Akademik Veri Yönetim Sistemi
Journal of scientific reports-A (Online), sa.062, ss.29-39, 2025 (TRDizin)
In this article, the varying magnetization of the modified FeCl2 two-dimensional (2D) layers have been investigated through Density Functional Theory calculations with and without DFT+U method.. Following the optimizations and post-processing electronic analyses regarding the FeCl2 bulk, the two-dimensional layer was created, and the 3d group of transition metal (TM) atoms (from Sc to Ni) were embedded into the defective Cl position in line with the experimental works. The calculations show that while each Fe atom in FeCl2 has 4.00 μ_B magnetization in the pure layer, after embedding transition metal atoms, this value varies in a broad range between 8 to 19 μ_B in completely FM (ferromagnetic) ground state based on only DFT calculations. Between these TM-embedded layers, Ti embedded FeCl2 layer showed half-metallicity in one of two spin channels with and without DFT+U calculations, a prerequisite for spintronic applications.
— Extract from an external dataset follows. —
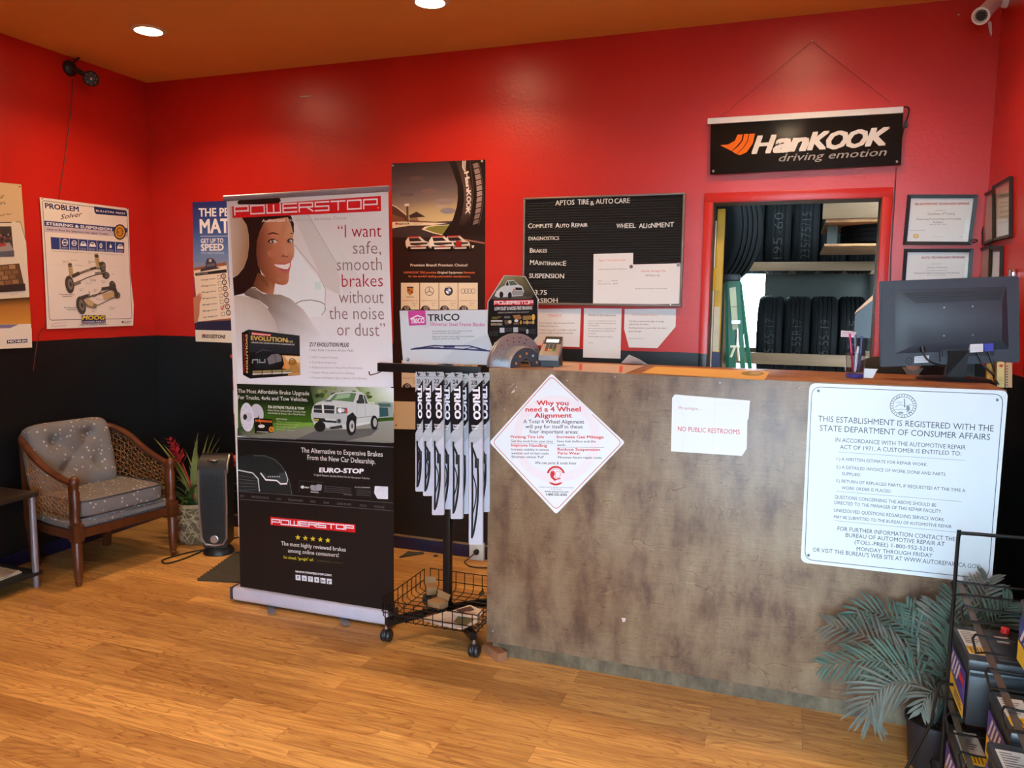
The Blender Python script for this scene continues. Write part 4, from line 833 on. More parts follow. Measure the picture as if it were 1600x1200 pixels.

The Projected Density of States (PDOS) of Ti embedded layer, t2g orbitals (dxy, dxz, and dyz) of the neighboring Fe atoms are responsible for the conductivity in the spin-down channel based on DFT calculations. The hubbard parameters completely changes the picture where the non-neighboring atom contribution to the conductive electronic states are dominant. These findings are supported by band gap curves. The bond type identification has been elucidated by ICOHP (integrated crystal orbital Hamiltonian population) and ICOBI (integrated crystal orbital bond index) parameters. PDOS (partial density of states) and pCOHP (partial crystal orbital Hamiltonian) plots were used to identify which bonding-antibonding orbitals were populated. Finally, embedding Ti into Cl defect positions can induce different magnetization levels by preserving half metallicity while the other layers do not provide half-metallicity.